## Written instruction
Repeat the line that contains "900 pixels high.", the line that contains "(.05,.026,.018), .35), bevel=.004))", and all lines between them, exactly and with no other lines.

====

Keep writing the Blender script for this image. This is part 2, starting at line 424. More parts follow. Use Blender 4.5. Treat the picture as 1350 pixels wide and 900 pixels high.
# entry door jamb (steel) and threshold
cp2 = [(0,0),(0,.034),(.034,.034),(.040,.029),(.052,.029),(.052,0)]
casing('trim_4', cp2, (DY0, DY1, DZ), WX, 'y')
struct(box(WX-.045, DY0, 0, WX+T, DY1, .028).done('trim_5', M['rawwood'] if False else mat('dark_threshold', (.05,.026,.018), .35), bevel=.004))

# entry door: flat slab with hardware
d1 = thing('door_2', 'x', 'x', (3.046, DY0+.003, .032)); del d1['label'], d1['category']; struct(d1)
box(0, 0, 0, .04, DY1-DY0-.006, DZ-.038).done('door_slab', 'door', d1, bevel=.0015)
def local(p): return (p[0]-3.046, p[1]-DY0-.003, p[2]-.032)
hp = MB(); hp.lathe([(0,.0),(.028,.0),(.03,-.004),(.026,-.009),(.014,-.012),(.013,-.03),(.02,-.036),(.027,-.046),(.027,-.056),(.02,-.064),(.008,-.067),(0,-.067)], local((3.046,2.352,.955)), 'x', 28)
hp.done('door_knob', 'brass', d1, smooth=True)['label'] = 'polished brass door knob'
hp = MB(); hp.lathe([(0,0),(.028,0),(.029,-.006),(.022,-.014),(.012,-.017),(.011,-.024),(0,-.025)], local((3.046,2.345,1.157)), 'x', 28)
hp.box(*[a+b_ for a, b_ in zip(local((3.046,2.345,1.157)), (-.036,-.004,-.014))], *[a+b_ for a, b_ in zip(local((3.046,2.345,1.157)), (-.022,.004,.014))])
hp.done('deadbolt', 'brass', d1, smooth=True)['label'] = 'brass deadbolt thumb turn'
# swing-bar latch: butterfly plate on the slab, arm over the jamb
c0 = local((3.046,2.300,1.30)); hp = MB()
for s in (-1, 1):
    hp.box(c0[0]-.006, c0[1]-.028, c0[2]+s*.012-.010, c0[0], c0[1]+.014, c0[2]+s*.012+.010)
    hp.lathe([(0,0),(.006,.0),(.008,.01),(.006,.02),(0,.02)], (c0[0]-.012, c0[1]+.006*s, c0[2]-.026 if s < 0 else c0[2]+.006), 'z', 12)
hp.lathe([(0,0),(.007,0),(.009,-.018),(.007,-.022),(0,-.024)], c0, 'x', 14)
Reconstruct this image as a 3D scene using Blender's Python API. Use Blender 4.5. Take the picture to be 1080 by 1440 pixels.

====

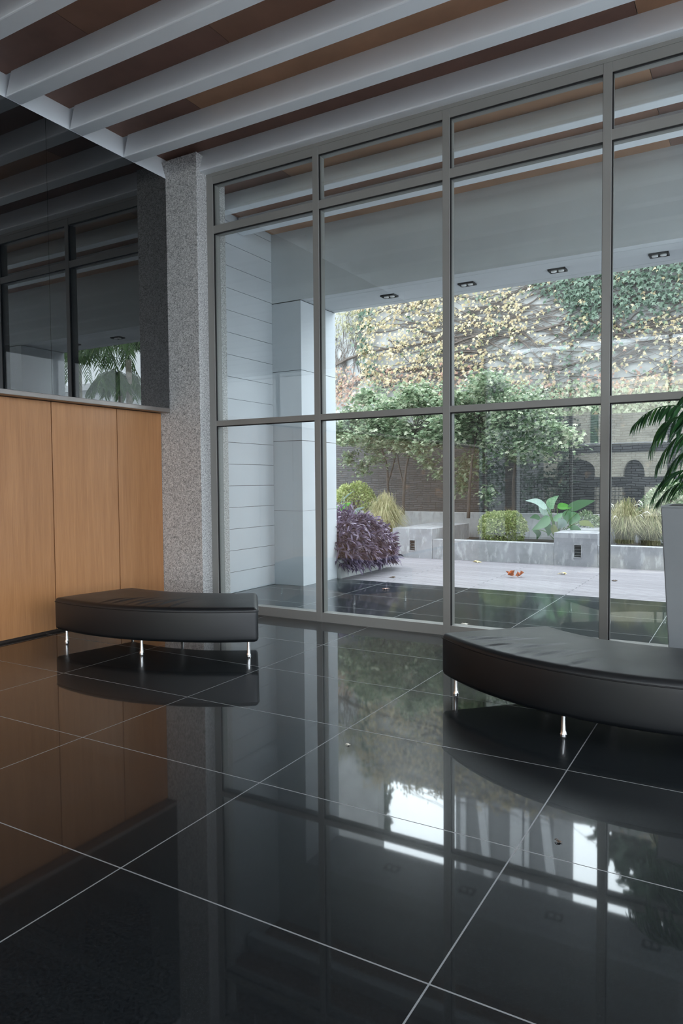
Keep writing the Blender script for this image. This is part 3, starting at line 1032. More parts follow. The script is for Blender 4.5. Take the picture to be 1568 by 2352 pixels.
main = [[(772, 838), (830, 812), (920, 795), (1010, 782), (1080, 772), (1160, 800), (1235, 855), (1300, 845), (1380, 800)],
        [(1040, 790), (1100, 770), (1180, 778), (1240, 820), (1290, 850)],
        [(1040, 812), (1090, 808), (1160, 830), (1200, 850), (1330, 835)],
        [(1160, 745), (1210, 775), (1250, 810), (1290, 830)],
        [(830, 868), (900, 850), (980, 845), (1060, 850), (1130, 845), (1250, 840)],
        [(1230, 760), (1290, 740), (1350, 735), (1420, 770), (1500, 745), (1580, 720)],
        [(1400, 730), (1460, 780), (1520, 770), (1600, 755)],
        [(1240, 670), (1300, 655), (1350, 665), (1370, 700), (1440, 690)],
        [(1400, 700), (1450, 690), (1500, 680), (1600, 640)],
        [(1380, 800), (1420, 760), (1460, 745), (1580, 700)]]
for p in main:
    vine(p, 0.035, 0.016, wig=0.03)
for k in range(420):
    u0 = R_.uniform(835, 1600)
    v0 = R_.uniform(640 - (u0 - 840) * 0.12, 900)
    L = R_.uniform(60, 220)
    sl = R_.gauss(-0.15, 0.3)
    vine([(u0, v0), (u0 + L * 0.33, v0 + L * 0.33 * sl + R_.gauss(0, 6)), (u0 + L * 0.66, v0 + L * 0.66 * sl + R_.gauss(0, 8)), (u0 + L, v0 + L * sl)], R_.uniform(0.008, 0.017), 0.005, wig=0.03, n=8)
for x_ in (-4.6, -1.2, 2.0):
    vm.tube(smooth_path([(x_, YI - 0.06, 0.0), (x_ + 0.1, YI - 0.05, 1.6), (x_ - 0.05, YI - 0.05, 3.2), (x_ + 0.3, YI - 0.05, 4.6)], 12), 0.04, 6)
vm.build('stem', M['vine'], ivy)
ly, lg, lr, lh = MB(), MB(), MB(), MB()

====

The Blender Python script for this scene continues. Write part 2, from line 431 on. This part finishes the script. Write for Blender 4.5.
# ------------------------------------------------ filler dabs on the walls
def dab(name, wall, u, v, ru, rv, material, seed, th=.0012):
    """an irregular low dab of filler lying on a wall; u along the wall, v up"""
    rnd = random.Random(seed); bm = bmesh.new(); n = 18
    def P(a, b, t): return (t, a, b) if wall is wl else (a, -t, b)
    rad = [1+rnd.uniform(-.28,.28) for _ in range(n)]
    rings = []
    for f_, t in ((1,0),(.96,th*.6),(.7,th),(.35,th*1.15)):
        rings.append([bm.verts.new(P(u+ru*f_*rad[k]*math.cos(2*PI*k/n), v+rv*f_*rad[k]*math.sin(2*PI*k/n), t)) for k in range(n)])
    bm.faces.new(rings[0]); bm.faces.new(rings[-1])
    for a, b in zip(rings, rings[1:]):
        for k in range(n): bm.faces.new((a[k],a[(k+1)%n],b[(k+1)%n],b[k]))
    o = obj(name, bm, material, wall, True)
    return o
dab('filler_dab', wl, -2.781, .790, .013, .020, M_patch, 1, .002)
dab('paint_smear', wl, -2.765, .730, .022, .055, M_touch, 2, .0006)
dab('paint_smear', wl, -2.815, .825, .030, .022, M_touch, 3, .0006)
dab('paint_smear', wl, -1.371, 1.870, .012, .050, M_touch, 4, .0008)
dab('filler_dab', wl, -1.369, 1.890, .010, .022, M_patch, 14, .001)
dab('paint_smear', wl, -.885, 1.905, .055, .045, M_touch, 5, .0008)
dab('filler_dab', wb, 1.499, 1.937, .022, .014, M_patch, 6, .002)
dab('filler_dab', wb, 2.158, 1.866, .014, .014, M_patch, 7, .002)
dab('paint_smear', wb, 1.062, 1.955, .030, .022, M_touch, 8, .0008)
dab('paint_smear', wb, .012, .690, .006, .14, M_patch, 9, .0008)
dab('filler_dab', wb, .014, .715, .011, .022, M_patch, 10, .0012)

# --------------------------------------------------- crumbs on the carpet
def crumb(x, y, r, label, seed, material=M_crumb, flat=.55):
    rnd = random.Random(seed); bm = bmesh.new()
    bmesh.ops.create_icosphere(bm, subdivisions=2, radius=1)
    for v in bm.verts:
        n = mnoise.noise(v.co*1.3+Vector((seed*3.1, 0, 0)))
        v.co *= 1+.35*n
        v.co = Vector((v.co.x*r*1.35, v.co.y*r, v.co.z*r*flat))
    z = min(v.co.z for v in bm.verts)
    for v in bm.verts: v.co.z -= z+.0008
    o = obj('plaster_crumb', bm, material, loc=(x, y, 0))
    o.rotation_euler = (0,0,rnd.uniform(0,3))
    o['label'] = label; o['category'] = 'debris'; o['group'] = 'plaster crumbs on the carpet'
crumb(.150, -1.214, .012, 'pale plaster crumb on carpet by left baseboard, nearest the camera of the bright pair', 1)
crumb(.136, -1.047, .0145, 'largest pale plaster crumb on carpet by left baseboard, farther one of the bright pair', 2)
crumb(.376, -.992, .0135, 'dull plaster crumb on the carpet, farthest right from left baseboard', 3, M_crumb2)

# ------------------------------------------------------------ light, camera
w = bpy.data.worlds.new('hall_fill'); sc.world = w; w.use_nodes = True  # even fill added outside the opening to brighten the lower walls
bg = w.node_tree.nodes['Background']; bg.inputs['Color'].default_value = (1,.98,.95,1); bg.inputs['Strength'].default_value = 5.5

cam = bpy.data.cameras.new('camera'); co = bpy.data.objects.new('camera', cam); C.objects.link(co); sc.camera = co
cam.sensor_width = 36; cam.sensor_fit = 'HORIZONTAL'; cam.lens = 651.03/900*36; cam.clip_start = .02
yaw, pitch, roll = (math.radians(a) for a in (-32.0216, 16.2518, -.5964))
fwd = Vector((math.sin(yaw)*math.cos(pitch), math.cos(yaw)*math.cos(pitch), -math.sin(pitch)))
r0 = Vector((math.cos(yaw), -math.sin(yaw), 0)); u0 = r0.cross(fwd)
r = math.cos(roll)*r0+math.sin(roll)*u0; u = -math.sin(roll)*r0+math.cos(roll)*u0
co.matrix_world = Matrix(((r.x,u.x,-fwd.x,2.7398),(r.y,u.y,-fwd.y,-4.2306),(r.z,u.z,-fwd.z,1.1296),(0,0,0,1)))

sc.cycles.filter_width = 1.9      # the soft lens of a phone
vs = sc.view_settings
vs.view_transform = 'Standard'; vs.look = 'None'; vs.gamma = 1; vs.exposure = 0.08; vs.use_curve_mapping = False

====

## In response
Keep writing the Blender script for this image. This is part 2, starting at line 424. More parts follow. Use Blender 4.5. Treat the picture as 1350 pixels wide and 900 pixels high.
# entry door jamb (steel) and threshold
cp2 = [(0,0),(0,.034),(.034,.034),(.040,.029),(.052,.029),(.052,0)]
casing('trim_4', cp2, (DY0, DY1, DZ), WX, 'y')
struct(box(WX-.045, DY0, 0, WX+T, DY1, .028).done('trim_5', M['rawwood'] if False else mat('dark_threshold', (.05,.026,.018), .35), bevel=.004))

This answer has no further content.